Aus der profil-Beilage Medien Spezial 2017

Red-Bull-Chef Dietrich Mateschitz gründet eine neue Medienplattform: „Quo Vadis Veritas“. Welche Wahrheiten dabei ans Licht gebracht werden sollen, ist kurz vor dem offiziellen Start unter dem Namen „Addendum“ noch völlig unklar.


Von
Joseph Gepp

Wenn heutzutage Medien gegründet werden, kann man sicher sein, dass ihre Finanzierung von der Norm abweicht. Die bestand jahrzehntelang darin, dass Inseratenkunden für Werbung zahlen und Leser für das Produkt. Doch in Zeiten von Digitalisierung und verschenkten Medieninhalten ist dieses Modell ins Wanken geraten. Neue Projekte müssen anders zu Geld kommen – häufig und meist ziemlich prekär über Crowdfunding und Spenden. Oder aber: Ein reicher Gönner lässt etwas springen.

Letzteres steckt hinter der größten Medienneugründung der vergangenen Jahre in Österreich. Red-Bull-Magnat Dietrich Mateschitz plant ein Medienprojekt im Internet. Es soll „eine unabhängige, multimediale Rechercheplattform“ werden und noch vor der Nationalratswahl am 15. Oktober den Betrieb aufnehmen. Der bis zum Rollout geltende Arbeitstitel „Quo Vadis Veritas (QVV) – „Wohin gehst du Wahrheit“ – wird dann durch den kaum weniger sperrigen Markennamen „Addendum“ („Hinzuzufügendes“) ersetzt.

Man wolle „ein vollständigeres Bild der Wirklichkeit schaffen“ und „dem Vertrauensverlust in Institutionen, Politik und Medien entgegenwirken“, so Mateschitz per Presseaussendung. Nicht Meinungen sollen „ausgebreitet“, sondern Informationen geliefert werden, um „näher an die Wahrheit heranzukommen“.

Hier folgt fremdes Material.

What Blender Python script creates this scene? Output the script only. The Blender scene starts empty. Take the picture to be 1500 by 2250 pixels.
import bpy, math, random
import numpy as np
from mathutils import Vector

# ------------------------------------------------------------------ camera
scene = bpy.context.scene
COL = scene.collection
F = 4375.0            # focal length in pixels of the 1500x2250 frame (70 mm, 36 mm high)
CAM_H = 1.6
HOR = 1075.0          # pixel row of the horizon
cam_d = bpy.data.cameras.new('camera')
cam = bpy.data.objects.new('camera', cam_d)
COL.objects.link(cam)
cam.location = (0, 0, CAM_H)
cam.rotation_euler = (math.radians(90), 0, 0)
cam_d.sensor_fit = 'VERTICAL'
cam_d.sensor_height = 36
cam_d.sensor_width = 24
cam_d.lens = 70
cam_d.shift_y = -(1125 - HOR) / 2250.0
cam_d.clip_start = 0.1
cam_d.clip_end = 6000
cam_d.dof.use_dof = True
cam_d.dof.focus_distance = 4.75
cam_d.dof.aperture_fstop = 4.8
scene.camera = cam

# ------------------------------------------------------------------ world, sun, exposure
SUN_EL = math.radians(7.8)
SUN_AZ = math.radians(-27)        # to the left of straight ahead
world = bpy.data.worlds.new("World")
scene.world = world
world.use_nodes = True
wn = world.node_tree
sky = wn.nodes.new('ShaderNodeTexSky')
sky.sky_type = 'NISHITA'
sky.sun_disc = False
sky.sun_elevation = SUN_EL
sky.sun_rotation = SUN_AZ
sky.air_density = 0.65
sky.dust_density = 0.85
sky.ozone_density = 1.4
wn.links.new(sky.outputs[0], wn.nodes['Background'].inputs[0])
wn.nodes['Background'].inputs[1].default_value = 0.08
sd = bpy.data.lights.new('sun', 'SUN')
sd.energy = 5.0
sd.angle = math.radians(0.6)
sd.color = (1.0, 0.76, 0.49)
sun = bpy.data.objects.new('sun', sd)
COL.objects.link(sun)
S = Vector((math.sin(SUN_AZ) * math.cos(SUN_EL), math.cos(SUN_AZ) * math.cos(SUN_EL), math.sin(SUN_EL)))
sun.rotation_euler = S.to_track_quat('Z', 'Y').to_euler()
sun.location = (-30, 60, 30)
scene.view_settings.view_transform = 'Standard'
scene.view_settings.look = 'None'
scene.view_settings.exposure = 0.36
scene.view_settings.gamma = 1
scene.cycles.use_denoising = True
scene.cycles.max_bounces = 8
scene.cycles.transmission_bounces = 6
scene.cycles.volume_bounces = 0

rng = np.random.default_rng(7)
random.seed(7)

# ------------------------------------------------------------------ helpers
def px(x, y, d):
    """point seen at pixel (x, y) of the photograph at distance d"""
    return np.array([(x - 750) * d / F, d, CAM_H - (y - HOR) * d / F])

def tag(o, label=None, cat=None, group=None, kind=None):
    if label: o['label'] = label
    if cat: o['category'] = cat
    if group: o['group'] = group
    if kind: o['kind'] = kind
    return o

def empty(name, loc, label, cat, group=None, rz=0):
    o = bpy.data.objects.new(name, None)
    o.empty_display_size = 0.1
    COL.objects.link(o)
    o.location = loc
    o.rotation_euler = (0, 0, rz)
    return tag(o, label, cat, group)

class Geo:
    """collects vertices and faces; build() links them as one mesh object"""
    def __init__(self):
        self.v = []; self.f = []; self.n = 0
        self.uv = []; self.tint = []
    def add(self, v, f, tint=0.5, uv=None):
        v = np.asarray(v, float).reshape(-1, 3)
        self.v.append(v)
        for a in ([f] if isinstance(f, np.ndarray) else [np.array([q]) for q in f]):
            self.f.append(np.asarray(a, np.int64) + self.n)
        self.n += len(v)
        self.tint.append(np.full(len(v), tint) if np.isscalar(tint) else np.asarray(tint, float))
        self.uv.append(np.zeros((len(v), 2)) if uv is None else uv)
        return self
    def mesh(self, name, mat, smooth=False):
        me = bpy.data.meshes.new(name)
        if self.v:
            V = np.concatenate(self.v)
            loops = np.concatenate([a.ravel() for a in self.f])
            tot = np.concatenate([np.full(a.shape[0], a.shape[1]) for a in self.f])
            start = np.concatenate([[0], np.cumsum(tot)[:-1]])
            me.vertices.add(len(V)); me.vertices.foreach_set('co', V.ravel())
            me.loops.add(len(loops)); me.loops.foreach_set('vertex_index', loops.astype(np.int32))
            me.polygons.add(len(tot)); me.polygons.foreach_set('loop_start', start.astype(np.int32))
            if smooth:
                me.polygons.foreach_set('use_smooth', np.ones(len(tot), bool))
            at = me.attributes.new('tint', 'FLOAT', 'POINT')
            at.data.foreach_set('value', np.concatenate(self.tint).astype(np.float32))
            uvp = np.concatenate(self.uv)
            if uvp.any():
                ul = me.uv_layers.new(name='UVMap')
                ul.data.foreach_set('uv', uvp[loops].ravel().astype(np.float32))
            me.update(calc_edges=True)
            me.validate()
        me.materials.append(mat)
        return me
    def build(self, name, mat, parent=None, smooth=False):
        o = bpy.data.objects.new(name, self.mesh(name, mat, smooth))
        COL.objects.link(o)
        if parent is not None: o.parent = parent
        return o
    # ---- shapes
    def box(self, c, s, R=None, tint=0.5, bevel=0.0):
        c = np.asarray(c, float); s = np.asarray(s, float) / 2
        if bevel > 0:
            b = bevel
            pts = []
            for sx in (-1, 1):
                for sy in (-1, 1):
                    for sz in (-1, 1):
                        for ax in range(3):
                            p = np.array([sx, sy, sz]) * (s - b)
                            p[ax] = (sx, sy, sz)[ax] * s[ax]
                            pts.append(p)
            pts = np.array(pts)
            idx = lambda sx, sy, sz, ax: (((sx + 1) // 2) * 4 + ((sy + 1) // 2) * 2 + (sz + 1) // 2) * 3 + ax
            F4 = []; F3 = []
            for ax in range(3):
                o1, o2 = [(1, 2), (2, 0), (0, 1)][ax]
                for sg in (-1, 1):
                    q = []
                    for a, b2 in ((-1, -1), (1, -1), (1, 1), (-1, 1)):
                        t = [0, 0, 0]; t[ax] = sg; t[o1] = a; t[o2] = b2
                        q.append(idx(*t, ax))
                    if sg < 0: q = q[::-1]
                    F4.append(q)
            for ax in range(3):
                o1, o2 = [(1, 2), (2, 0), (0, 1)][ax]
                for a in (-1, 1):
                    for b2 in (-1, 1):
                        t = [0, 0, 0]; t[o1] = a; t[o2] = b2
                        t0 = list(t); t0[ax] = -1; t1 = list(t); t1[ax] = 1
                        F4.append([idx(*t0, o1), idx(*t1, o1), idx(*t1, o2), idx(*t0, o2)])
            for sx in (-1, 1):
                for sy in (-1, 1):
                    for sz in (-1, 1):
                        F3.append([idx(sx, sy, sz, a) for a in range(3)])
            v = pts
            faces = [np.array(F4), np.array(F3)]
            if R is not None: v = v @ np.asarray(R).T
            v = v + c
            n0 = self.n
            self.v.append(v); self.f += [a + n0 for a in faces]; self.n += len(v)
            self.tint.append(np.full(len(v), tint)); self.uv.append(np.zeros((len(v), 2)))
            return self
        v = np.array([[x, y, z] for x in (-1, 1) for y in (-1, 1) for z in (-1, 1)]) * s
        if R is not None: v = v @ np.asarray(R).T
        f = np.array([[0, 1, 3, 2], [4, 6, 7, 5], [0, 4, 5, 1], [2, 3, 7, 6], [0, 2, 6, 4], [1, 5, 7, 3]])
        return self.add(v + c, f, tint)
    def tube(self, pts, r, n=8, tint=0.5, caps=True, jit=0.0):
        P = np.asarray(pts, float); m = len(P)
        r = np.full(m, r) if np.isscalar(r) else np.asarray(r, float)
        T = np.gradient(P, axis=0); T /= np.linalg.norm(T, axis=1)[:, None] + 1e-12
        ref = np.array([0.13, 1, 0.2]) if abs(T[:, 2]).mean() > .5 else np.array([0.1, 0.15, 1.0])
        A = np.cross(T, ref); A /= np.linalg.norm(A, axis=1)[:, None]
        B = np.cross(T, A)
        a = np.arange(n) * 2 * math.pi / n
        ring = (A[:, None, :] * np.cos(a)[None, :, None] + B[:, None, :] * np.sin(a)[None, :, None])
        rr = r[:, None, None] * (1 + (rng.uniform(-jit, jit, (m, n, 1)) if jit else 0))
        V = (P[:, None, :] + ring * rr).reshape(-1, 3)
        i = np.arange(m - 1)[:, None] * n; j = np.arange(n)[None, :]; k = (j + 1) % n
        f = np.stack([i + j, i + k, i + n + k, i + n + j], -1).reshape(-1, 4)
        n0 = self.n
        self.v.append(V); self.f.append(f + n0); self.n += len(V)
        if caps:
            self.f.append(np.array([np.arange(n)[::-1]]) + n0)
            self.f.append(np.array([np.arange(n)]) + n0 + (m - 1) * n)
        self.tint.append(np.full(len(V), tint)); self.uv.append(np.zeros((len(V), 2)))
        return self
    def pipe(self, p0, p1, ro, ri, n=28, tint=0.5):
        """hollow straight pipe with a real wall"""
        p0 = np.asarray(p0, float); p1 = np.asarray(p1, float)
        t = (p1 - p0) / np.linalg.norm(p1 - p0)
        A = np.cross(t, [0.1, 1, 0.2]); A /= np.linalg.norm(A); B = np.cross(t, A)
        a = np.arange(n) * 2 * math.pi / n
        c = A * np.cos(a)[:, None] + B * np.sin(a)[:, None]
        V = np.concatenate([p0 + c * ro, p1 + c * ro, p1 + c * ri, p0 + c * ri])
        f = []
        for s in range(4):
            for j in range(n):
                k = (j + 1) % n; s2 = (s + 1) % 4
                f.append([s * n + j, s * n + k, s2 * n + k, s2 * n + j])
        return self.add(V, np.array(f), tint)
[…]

Große Worte. Was weiß man bisher über QVV? Kann der Plattform ein langes Leben beschieden sein? Bisher wurden erfahrene und teils bekannte Journalisten und Experten angeworben. Als Chef amtiert Michael Fleischhacker, zuvor Chefredakteur der Tageszeitung Die Presse und später des Österreich-Ablegers der Schweizer Neuen Zürcher Zeitung im Internet, NZZ.at. QVV-Geschäftsführer ist Niko Alm, Werbeunternehmer und bis vor Kurzem Neos-Parlamentsabgeordneter. Darüber hinaus gab es bis dato 27 Neueinstellungen. In der Belegschaft findet sich auch eine Riege von Experten, die zuvor bei Rechnungshof, Statistik Austria und Wiener Wirtschaftsuniversität arbeiteten. QVV, dessen Redaktion ein Erdgeschoßlokal im siebten Wiener Gemeindebezirk beziehen wird, soll letztlich 40 Mitarbeiter beschäftigen.

QVV bekommt zunächst eine Million Euro zur Verfügung gestellt. Dahinter steht eine gemeinnützige Stiftung, laut Stiftungsurkunde fungieren Mateschitz sowie die Servus Medien GmbH als Stifter. Den Vorstand bilden Mateschitz sowie zwei Red-Bull-Manager. Der größte Teil des Geldes, 990.000 Euro, stammt von Mateschitz selbst. Stiftungszweck: „die Förderung eines faktenbasierten und wahrheitsorientierten öffentlichen Diskurses“.

Ist das Motiv wirklich derart hehr? Dies bezweifelten Kritiker gleich nach Ankündigung des Projekts im vergangenen März. Mateschitz wolle ein ultrarechtes Alternativmedium gründen – ein „Breitbart à l’autrichienne“, titelte etwa die französische Zeitung Libération, also eine österreichische Version der rechts-demagogischen US-Plattform Breitbart. Man werde „Wutbürgern Flügel verleihen“, schrieb die deutsche Huffington Post.

Dass sich Mateschitz später in einem Interview mit der Kleinen Zeitung manchen Thesen anschloss, die in rechten Medien verbreitet werden, zeigt, dass selbst Überprivilegierte vor kruden Angstvorstellungen nicht gefeit sind. Entscheidend ist die Frage: Kann man daraus auf die künftige Ausrichtung von QVV schließen? Tatsache ist: Das angeworbene Personal stammt von etablierten Medien und Forschungsstätten. Für ein österreichisches Breitbart hätte sich ein geeigneteres Team finden lassen – zum Beispiel im Umfeld FPÖ-naher Blogs und von Boulevardzeitungen. Selbstverständlich stellt sich bei QVV – wie bei jedem Medium – die Frage, ob eine (Selbst-)Zensur im Sinne der Geldgeber stattfindet. Bevor man der Plattform unterstellt, ein Austro-Breitbart zu werden, sollte man abwarten, was sie tatsächlich hervorbringt.

Bei der Arbeitsweise ist bereits klarer abzusehen, wohin sich QVV entwickeln wird. Für das Projekt wurden viele TV-Journalisten rekrutiert, zuletzt ATV-Moderator Martin Thür. Wird Quo Vadis Veritas also am Ende eine Art Info-Fernsehkanal im Internet? Oder wird der Schwerpunkt doch beim geschriebenen Text liegen, während Bewegtbilder eher als illustratives Beiwerk dienen?

Auf eine profil.bestseller-Anfrage antwortet Sprecherin Judith Denkmayr: „Wir sind mitten in der Projektentwicklung und werden nicht darüber reden.“ Was die Informationspolitik betrifft, hat die Plattform offenbar schon von der Konzernmutter Red Bull gelernt, die für die Nichtbeantwortung jeglicher Presseanfragen berüchtigt ist.

Update (11.10.): Inzwischen ist Addendum online gegangen und wird mit Inhalten bespielt.